Work to complete:
Please repeat the records below exactly, from the first line through the line containing "170.0), (58.8, 167.6)]", and nothing more.

····················

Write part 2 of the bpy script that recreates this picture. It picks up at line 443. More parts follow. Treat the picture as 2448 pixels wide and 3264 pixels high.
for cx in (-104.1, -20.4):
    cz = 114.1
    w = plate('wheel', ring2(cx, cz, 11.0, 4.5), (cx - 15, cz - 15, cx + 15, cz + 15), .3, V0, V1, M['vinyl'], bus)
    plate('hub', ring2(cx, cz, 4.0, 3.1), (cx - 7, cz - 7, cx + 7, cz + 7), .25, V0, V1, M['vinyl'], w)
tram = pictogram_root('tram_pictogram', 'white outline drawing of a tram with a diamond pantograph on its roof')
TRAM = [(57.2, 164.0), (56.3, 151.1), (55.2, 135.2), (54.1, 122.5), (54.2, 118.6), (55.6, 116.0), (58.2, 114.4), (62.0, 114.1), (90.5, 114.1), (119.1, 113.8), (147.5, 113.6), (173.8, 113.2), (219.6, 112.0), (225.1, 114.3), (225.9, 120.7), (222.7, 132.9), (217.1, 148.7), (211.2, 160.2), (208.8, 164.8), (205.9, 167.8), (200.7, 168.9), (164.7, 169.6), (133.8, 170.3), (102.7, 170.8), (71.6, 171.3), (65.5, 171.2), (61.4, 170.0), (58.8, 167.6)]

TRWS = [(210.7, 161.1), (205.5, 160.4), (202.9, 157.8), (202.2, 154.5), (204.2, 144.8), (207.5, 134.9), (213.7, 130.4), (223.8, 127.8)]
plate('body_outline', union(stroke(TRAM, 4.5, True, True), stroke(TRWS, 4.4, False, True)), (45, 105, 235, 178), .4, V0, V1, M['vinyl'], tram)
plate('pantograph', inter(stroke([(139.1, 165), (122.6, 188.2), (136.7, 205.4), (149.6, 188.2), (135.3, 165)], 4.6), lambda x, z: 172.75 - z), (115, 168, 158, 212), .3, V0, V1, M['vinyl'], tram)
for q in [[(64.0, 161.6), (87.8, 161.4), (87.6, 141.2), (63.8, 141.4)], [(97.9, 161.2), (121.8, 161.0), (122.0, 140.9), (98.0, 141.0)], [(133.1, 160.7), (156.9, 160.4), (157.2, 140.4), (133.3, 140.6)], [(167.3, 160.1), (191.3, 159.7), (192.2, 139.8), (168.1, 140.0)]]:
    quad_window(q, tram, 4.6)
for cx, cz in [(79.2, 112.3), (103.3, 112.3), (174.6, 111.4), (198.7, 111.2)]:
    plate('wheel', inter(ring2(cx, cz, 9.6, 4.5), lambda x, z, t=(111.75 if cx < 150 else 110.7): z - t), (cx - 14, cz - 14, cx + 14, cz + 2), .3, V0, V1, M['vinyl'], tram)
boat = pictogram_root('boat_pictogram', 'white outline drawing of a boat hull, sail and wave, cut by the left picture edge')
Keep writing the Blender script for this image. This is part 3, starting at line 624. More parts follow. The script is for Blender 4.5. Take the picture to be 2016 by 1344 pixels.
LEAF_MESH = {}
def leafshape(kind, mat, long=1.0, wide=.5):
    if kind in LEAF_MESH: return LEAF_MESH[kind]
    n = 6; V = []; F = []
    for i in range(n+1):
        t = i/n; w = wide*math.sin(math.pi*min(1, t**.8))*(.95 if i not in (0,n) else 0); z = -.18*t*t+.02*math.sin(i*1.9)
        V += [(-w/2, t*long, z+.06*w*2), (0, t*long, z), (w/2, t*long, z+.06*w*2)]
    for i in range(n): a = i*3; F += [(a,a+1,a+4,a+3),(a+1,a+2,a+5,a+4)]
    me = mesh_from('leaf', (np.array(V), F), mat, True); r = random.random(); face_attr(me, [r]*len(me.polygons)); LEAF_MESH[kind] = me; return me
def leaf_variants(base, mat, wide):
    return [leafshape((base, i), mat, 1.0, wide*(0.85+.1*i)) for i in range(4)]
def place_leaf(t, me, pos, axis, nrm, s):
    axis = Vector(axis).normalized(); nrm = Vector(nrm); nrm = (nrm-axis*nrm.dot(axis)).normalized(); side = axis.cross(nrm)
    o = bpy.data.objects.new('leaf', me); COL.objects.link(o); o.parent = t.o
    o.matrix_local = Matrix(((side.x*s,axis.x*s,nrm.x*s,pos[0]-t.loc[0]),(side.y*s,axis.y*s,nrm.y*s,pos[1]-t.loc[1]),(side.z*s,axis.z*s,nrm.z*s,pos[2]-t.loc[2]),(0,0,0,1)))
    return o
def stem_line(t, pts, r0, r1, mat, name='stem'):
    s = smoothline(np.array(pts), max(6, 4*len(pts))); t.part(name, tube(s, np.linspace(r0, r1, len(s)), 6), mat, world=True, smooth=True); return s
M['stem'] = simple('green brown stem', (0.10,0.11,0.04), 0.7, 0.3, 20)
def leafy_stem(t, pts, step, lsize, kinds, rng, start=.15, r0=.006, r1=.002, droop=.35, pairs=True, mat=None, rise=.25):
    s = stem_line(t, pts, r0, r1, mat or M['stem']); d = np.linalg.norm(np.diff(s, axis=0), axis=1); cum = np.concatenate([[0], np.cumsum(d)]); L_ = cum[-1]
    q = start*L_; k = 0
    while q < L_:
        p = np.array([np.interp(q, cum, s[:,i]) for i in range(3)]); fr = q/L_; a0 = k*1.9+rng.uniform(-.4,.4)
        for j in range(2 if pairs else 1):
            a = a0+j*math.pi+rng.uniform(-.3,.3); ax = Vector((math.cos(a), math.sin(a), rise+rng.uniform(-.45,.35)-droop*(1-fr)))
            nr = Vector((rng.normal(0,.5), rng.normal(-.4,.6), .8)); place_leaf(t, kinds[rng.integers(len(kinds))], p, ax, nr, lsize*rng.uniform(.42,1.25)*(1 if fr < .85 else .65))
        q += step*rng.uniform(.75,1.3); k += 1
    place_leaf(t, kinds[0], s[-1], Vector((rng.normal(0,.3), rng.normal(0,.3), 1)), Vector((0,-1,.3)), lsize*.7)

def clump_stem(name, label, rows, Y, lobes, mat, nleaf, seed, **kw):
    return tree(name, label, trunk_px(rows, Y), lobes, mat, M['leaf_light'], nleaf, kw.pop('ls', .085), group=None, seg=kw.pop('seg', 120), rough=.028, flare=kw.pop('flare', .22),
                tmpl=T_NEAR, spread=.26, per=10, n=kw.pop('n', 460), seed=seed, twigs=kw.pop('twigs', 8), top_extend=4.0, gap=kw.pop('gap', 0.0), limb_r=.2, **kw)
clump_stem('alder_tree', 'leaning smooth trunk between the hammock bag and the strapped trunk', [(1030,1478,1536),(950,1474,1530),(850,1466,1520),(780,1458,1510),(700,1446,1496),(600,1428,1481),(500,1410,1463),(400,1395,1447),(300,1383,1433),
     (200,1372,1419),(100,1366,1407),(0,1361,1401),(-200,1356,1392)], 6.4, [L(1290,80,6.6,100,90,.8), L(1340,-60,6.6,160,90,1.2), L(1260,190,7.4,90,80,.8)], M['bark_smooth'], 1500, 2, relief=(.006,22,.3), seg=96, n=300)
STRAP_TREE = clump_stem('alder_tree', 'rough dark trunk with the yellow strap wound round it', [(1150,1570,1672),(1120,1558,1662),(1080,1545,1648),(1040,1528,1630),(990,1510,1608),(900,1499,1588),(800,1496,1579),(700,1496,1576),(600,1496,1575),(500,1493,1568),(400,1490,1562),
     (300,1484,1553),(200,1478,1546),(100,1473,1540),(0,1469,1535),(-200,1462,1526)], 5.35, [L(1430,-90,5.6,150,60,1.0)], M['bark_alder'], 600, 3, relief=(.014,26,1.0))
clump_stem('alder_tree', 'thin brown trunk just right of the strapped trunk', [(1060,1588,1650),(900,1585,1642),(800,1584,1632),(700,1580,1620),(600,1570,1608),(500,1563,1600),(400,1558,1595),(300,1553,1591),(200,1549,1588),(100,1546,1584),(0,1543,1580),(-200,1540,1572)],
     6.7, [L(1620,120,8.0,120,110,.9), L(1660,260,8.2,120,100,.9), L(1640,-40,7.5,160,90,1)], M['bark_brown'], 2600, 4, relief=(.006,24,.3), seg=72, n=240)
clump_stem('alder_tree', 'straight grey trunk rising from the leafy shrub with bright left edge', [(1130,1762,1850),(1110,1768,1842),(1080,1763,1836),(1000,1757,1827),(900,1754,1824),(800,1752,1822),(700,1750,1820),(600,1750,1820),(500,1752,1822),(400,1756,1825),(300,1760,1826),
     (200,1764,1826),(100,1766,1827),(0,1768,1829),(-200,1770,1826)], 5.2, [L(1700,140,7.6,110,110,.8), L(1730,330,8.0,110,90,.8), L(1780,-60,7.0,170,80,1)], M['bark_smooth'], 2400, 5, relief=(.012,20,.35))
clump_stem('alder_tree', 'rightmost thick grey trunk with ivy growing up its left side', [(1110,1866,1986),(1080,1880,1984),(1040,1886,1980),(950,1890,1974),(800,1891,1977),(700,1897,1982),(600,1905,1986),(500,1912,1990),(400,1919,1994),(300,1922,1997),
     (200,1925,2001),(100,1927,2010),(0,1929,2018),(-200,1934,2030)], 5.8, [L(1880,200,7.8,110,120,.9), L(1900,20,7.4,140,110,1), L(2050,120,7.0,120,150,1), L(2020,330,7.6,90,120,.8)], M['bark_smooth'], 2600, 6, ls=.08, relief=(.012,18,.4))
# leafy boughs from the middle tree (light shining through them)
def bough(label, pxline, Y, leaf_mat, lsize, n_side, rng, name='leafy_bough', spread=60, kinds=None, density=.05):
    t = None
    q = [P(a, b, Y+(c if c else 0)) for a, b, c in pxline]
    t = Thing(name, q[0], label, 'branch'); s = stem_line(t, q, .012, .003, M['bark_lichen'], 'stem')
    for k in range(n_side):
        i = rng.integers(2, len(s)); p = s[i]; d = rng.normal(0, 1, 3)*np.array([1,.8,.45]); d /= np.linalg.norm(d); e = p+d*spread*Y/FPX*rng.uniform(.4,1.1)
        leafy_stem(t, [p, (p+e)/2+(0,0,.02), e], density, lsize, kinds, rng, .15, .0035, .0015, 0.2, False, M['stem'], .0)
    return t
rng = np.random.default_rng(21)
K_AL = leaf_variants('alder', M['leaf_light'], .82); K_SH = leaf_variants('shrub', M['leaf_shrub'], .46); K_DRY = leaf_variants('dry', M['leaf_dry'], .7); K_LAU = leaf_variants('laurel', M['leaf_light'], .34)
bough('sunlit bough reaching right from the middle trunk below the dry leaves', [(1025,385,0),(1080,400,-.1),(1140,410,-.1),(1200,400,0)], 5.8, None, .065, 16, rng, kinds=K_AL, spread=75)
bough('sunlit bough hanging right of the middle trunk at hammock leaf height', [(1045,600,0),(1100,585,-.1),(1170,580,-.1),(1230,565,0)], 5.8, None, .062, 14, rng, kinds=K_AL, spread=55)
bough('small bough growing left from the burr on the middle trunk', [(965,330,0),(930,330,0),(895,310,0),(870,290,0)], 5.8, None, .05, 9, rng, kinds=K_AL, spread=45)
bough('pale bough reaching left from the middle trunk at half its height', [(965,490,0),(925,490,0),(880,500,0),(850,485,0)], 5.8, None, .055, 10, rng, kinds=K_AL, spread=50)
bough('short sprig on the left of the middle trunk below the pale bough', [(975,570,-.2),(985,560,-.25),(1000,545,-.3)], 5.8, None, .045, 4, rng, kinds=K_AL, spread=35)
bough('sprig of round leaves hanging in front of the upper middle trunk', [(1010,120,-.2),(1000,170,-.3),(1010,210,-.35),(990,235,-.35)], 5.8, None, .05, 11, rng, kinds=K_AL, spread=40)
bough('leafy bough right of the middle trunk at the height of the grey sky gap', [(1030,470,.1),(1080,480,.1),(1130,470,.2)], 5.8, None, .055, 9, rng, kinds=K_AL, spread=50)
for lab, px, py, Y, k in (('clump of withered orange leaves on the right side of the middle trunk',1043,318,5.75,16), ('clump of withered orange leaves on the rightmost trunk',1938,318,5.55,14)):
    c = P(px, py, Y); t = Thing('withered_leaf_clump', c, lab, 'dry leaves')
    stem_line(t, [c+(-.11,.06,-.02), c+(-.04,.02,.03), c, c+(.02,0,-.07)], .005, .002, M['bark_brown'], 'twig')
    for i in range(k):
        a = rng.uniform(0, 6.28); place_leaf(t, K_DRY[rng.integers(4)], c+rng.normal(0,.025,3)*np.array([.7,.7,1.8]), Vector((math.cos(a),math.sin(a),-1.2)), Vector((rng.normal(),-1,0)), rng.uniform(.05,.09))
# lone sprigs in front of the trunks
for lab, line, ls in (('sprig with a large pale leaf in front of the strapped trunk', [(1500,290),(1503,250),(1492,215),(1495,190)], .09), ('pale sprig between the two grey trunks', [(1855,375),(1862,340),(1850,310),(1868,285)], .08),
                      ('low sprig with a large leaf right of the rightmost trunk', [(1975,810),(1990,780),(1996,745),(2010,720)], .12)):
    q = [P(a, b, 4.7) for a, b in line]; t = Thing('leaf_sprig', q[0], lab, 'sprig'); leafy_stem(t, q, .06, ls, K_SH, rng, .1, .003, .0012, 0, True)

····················

Completed task:
Write part 2 of the bpy script that recreates this picture. It picks up at line 443. More parts follow. Treat the picture as 2448 pixels wide and 3264 pixels high.
for cx in (-104.1, -20.4):
    cz = 114.1
    w = plate('wheel', ring2(cx, cz, 11.0, 4.5), (cx - 15, cz - 15, cx + 15, cz + 15), .3, V0, V1, M['vinyl'], bus)
    plate('hub', ring2(cx, cz, 4.0, 3.1), (cx - 7, cz - 7, cx + 7, cz + 7), .25, V0, V1, M['vinyl'], w)
tram = pictogram_root('tram_pictogram', 'white outline drawing of a tram with a diamond pantograph on its roof')
TRAM = [(57.2, 164.0), (56.3, 151.1), (55.2, 135.2), (54.1, 122.5), (54.2, 118.6), (55.6, 116.0), (58.2, 114.4), (62.0, 114.1), (90.5, 114.1), (119.1, 113.8), (147.5, 113.6), (173.8, 113.2), (219.6, 112.0), (225.1, 114.3), (225.9, 120.7), (222.7, 132.9), (217.1, 148.7), (211.2, 160.2), (208.8, 164.8), (205.9, 167.8), (200.7, 168.9), (164.7, 169.6), (133.8, 170.3), (102.7, 170.8), (71.6, 171.3), (65.5, 171.2), (61.4, 170.0), (58.8, 167.6)]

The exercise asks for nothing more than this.